--- start RECORDS PROVIDED ---

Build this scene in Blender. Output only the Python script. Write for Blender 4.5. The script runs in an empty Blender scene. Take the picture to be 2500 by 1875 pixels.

--- end RECORDS PROVIDED ---
--- start RECORDS PROVIDED ---

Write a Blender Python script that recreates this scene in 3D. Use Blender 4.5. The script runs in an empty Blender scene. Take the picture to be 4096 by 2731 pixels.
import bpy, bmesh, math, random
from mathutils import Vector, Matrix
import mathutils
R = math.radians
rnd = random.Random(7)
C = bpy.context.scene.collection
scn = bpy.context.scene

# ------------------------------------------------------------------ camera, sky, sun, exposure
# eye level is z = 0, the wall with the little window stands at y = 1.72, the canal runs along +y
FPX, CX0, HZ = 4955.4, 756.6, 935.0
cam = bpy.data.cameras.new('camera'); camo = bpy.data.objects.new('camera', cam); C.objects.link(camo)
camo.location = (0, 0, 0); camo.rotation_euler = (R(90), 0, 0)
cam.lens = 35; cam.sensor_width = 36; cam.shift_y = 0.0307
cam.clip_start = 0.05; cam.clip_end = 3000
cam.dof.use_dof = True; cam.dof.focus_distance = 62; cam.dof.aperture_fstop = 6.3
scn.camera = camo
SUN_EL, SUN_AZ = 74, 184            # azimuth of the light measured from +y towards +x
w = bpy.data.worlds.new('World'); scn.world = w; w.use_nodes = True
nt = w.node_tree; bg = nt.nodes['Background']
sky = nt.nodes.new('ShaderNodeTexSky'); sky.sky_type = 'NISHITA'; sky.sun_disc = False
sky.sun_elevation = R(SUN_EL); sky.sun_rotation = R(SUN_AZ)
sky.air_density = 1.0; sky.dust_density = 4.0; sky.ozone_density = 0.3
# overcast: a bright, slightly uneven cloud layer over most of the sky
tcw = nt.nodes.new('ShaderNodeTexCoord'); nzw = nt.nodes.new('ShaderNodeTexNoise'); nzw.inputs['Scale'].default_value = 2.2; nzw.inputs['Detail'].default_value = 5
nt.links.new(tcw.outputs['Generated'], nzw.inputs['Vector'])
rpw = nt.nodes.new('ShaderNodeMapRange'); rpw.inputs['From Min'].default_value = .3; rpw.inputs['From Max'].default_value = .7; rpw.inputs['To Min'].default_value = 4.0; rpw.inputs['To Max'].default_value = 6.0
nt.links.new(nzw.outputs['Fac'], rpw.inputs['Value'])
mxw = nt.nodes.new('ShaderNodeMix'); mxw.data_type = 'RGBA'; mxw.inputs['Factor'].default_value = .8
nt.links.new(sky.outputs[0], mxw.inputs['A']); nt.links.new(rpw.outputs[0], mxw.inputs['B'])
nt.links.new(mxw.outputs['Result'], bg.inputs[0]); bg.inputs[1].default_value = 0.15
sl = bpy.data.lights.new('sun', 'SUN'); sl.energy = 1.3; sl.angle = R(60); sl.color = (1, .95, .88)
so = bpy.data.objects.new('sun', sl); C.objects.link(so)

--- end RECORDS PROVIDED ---

Working from the data above, extract solely the lines from the one containing "Write a Blender" through the one containing "scn = bpy.context.scene", exactly as they appear, both included.

Write a Blender Python script that recreates this scene in 3D. Use Blender 4.5. The script runs in an empty Blender scene. Take the picture to be 4096 by 2731 pixels.
import bpy, bmesh, math, random
from mathutils import Vector, Matrix
import mathutils
R = math.radians
rnd = random.Random(7)
C = bpy.context.scene.collection
scn = bpy.context.scene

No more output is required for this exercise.